The result is a collection that stories and sings its way into
readers' hearts and minds, offering an affective experience that is also
rigorously intellectual. As Duncan
Mercredi reminds readers at the end of his essay, part of the task of the Truth
and Reconciliation Commission has been to gather "stories from the survivors of
the residential school experiment of indoctrination" (21). Those "emotional, gut-wrenching
stories… were told in such a way that they would remain embedded in the memories
of those hearing them for the first time.
They were poetic" (21).
Mercredi stresses the importance of retaining the power of these
narratives through the poetic and urges readers to keep the "heart of the
story" (21) alive by using Indigenous languages and cultivating oral traditions
that put forward Native perspectives in all of their complexities. Indigenous
Poetics enacts Mercredi's call to action by bringing the aesthetic and
political together into a single volume that is worth savouring and returning
to, again and again.
Jennifer Andrews, University
of New Brunswick
Works Cited
Armstrong,
Jeannette, ed.
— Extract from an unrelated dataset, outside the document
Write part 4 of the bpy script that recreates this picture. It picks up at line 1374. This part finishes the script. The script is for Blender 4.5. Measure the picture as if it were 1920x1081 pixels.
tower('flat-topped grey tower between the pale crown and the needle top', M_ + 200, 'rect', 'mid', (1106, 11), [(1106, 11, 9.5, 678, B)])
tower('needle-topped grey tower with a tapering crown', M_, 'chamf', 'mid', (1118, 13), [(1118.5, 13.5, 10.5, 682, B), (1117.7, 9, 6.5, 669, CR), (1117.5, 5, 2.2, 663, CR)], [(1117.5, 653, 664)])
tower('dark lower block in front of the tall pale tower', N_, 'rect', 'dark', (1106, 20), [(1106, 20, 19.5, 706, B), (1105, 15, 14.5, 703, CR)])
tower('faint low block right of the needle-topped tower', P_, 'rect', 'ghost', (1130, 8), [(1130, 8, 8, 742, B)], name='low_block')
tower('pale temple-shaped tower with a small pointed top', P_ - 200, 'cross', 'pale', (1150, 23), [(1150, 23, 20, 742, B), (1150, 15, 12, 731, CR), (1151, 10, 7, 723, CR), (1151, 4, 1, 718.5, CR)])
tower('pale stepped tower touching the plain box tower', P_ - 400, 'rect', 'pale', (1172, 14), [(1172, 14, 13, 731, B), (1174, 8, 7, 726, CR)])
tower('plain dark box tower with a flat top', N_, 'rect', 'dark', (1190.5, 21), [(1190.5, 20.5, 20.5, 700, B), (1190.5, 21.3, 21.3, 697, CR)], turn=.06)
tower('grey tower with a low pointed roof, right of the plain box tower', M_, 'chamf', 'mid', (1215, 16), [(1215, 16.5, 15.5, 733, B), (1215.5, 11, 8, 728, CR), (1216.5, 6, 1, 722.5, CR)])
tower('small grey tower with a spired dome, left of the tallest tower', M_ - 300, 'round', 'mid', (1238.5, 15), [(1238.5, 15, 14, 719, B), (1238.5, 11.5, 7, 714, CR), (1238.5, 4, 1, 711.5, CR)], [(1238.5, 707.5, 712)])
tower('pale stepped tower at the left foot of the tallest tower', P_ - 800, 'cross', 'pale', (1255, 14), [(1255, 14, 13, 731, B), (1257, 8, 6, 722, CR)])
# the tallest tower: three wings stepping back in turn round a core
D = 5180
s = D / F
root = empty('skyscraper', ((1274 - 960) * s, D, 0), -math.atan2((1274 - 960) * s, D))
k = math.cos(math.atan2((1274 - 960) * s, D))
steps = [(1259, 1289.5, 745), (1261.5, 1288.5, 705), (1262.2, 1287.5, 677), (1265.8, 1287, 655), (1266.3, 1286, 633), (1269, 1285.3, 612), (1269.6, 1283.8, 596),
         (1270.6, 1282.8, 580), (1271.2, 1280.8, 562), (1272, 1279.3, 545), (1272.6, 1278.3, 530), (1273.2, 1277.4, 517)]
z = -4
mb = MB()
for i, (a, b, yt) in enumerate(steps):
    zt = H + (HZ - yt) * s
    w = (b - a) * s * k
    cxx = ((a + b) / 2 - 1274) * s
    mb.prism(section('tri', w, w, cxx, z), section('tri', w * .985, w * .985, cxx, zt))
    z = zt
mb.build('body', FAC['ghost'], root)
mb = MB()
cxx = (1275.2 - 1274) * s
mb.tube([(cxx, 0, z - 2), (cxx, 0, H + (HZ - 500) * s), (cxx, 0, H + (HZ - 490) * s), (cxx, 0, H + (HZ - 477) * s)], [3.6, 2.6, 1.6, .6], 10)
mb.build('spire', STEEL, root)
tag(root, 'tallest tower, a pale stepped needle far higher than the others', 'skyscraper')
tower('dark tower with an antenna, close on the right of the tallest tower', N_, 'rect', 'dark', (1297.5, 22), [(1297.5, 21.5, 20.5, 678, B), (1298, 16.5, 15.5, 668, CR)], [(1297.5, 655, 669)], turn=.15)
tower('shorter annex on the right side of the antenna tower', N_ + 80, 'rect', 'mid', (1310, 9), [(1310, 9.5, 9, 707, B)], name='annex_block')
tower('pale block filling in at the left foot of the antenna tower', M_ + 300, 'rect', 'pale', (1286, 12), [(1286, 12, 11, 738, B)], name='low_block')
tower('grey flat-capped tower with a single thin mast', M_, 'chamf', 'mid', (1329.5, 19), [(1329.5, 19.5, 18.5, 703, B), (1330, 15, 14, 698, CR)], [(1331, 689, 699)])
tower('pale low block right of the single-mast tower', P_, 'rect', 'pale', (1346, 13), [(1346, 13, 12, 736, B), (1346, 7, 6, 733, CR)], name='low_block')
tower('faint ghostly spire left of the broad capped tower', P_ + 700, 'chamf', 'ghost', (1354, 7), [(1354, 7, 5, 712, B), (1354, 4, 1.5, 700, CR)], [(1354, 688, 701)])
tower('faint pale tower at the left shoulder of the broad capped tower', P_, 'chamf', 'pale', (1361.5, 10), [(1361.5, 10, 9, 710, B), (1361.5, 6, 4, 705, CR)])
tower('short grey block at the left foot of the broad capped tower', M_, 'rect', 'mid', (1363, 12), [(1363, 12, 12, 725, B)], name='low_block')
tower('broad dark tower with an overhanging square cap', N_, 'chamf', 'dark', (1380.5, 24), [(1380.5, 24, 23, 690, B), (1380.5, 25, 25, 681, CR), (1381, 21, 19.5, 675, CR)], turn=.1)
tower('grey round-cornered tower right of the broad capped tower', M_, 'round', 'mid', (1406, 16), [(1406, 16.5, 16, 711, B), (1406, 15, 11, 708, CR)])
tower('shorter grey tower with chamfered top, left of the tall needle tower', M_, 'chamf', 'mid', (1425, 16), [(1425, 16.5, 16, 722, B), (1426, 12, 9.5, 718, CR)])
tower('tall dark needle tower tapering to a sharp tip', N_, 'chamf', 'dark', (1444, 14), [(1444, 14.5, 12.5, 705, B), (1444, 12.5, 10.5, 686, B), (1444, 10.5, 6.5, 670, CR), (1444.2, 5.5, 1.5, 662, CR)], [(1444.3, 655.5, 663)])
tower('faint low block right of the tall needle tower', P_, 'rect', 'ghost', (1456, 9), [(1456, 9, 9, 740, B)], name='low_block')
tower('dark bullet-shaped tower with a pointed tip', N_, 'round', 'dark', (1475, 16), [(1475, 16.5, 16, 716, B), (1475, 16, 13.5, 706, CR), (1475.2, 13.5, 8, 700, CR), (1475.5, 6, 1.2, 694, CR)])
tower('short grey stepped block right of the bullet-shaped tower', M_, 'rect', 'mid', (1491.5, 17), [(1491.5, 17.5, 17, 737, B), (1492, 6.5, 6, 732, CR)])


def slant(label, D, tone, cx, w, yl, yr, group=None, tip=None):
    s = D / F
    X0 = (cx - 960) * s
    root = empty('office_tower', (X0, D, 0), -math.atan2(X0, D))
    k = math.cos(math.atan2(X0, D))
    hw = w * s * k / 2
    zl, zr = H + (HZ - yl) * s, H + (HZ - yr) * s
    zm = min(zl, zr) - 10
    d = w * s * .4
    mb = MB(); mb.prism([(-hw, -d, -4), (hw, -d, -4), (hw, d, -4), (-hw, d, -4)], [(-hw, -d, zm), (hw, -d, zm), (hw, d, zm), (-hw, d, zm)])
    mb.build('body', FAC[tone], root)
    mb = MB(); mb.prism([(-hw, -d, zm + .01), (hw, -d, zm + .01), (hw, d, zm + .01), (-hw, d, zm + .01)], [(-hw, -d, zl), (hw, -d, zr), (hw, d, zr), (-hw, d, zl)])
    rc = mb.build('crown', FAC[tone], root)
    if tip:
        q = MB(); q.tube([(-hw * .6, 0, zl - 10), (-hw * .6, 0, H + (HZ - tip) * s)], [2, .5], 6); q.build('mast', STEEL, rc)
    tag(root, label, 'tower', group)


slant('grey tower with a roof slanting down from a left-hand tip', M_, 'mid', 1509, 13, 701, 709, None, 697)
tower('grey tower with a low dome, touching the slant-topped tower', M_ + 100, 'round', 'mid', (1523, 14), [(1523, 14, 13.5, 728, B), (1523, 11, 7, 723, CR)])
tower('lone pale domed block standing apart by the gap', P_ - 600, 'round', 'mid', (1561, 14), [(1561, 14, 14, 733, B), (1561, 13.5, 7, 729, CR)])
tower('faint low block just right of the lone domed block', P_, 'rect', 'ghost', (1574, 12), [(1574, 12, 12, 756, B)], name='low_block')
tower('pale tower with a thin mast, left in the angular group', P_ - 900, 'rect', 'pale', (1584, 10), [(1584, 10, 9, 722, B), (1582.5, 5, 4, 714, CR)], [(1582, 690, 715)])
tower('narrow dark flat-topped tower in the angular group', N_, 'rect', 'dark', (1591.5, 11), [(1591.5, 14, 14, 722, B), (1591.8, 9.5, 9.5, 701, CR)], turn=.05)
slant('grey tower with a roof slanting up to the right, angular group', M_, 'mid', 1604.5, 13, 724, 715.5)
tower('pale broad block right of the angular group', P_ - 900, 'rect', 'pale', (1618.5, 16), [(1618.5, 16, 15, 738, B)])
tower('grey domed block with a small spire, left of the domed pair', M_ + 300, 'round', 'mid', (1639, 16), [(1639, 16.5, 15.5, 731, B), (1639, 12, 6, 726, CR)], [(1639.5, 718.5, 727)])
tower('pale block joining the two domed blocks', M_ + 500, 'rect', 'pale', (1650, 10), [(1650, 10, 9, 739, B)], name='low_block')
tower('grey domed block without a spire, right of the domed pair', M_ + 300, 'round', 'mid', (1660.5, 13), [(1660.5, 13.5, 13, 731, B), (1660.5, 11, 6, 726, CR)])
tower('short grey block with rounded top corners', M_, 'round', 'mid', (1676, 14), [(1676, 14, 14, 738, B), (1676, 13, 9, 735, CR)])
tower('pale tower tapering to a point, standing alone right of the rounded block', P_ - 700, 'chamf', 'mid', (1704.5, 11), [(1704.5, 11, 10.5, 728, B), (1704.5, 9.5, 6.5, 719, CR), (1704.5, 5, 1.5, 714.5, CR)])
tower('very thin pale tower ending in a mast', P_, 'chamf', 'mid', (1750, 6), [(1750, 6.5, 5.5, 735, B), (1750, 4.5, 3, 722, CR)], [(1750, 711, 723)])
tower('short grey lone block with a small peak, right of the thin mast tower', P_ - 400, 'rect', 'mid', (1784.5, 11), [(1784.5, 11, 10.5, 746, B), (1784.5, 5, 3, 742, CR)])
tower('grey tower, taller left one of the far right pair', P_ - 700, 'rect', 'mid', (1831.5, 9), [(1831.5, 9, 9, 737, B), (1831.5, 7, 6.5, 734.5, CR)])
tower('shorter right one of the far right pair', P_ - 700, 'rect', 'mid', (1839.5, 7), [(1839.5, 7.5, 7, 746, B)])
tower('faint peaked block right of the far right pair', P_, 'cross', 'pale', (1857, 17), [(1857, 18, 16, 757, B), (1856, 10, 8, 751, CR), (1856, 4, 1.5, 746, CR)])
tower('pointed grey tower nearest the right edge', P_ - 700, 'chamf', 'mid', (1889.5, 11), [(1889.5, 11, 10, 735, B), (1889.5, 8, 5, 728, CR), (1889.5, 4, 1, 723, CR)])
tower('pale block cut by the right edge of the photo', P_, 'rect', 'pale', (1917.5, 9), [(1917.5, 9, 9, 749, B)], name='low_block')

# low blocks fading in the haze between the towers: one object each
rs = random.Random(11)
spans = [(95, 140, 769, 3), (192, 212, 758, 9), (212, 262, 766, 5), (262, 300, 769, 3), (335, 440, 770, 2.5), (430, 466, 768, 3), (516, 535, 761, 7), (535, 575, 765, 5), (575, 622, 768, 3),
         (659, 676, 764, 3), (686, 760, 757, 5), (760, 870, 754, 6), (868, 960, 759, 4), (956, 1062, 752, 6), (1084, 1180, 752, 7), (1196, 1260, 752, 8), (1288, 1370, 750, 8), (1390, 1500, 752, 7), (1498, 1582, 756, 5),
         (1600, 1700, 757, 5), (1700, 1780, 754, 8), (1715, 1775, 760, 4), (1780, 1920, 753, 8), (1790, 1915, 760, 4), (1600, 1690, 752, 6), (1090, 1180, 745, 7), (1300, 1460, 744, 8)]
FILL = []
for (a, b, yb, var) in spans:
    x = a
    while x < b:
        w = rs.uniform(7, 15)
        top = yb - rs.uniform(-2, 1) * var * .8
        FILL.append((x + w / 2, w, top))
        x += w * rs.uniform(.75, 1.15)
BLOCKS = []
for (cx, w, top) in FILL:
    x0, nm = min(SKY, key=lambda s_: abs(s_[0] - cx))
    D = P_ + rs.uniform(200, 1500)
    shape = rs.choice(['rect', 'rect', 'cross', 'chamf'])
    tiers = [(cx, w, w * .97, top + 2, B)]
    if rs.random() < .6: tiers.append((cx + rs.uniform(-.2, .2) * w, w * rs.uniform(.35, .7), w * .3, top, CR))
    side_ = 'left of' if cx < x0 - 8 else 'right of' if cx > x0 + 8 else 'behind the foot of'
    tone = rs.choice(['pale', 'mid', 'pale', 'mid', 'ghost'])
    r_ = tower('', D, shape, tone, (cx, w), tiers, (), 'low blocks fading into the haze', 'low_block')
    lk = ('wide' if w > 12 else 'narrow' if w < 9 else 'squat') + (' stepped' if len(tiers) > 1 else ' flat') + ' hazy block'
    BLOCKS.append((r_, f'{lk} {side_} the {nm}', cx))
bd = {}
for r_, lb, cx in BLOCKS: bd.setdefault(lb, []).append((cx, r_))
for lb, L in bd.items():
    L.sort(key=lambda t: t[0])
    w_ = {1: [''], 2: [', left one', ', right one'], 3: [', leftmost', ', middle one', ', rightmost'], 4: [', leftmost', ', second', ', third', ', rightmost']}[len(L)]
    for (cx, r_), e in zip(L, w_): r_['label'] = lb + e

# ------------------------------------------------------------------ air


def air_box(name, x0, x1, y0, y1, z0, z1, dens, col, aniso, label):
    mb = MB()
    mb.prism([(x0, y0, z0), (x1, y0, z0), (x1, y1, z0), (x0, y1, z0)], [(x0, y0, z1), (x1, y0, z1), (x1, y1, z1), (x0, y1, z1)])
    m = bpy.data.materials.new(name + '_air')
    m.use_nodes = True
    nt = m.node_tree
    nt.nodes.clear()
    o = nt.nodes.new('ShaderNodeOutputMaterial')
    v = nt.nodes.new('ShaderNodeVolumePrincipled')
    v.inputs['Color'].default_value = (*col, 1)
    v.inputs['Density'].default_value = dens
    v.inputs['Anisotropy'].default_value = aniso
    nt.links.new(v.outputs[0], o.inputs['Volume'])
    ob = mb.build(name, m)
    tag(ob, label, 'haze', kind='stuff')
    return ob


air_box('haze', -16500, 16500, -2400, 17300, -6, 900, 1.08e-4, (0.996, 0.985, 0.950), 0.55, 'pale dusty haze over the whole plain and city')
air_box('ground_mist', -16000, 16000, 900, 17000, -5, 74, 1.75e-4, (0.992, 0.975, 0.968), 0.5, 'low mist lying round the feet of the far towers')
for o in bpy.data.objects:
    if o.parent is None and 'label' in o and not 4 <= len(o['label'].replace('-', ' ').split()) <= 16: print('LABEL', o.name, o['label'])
Looking at the Words of Our People: First
Nations Analysis of Literature.
Penticton: Theytus, 1993.
McLeod, Neal,
ed. Indigenous Poetics in Canada.
Waterloo: Wilfred Laurier UP, 2014.
Rader, Dean, and
Janice Gould, eds. Speak to Me Words: Essays on Contemporary
American Indian Poetry.
Tucson: U of Arizona P., 2003.
Rooke,
Constance. "Interview with Tom
King." World Literature Written in English 30.2 (1990): 62-76.